>> BEGIN Records to use
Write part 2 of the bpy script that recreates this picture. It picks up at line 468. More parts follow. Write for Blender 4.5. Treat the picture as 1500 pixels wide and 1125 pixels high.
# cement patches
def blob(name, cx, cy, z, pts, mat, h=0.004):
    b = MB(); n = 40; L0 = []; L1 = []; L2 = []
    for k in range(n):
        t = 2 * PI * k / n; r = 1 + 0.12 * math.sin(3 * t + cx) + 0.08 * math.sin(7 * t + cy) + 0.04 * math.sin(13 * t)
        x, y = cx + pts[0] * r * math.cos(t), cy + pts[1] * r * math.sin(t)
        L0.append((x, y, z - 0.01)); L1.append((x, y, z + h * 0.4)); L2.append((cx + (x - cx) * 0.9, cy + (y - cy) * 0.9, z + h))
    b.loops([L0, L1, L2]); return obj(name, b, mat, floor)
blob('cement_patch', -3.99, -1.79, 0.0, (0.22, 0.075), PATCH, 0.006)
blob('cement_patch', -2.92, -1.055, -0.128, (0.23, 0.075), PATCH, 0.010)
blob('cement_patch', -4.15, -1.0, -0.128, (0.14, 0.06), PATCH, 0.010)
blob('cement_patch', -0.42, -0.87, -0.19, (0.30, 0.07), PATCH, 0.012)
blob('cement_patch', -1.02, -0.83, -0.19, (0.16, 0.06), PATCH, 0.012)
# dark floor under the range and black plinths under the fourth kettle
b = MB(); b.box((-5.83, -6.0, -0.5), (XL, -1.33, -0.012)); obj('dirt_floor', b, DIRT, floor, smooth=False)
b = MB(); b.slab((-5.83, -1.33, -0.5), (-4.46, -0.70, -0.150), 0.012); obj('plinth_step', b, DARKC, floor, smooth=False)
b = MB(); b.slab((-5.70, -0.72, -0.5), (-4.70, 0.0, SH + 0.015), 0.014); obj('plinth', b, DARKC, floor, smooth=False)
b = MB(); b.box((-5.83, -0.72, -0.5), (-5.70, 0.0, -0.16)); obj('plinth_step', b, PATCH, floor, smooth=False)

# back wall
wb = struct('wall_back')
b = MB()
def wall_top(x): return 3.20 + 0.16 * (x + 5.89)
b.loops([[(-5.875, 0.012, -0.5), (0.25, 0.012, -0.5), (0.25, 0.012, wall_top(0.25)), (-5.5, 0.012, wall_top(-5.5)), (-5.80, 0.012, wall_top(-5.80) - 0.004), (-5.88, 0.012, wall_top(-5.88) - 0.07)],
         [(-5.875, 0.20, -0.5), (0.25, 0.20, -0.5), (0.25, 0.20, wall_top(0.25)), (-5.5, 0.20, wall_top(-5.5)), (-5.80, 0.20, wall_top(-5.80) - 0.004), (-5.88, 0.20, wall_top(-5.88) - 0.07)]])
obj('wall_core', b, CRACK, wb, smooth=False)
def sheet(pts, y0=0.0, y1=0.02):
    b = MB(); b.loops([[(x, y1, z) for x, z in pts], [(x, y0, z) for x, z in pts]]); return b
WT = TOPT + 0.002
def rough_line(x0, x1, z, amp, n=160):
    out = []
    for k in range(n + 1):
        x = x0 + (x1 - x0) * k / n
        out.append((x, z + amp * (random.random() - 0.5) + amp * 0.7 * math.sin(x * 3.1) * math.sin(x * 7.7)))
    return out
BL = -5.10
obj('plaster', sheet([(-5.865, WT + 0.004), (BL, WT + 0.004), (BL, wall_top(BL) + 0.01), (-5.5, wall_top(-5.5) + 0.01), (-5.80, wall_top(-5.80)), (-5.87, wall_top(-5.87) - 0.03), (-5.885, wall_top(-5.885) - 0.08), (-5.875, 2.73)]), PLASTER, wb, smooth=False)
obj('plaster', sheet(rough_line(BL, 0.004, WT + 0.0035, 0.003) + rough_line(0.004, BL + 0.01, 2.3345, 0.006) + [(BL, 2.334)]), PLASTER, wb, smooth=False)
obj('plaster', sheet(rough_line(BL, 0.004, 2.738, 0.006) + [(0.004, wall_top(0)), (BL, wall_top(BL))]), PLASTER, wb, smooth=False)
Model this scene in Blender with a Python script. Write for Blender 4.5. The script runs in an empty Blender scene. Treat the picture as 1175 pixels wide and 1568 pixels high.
>> END Records to use
Your instructions
Count the lines in the entries above that include the string "Blender", then give only that figure.

Response
2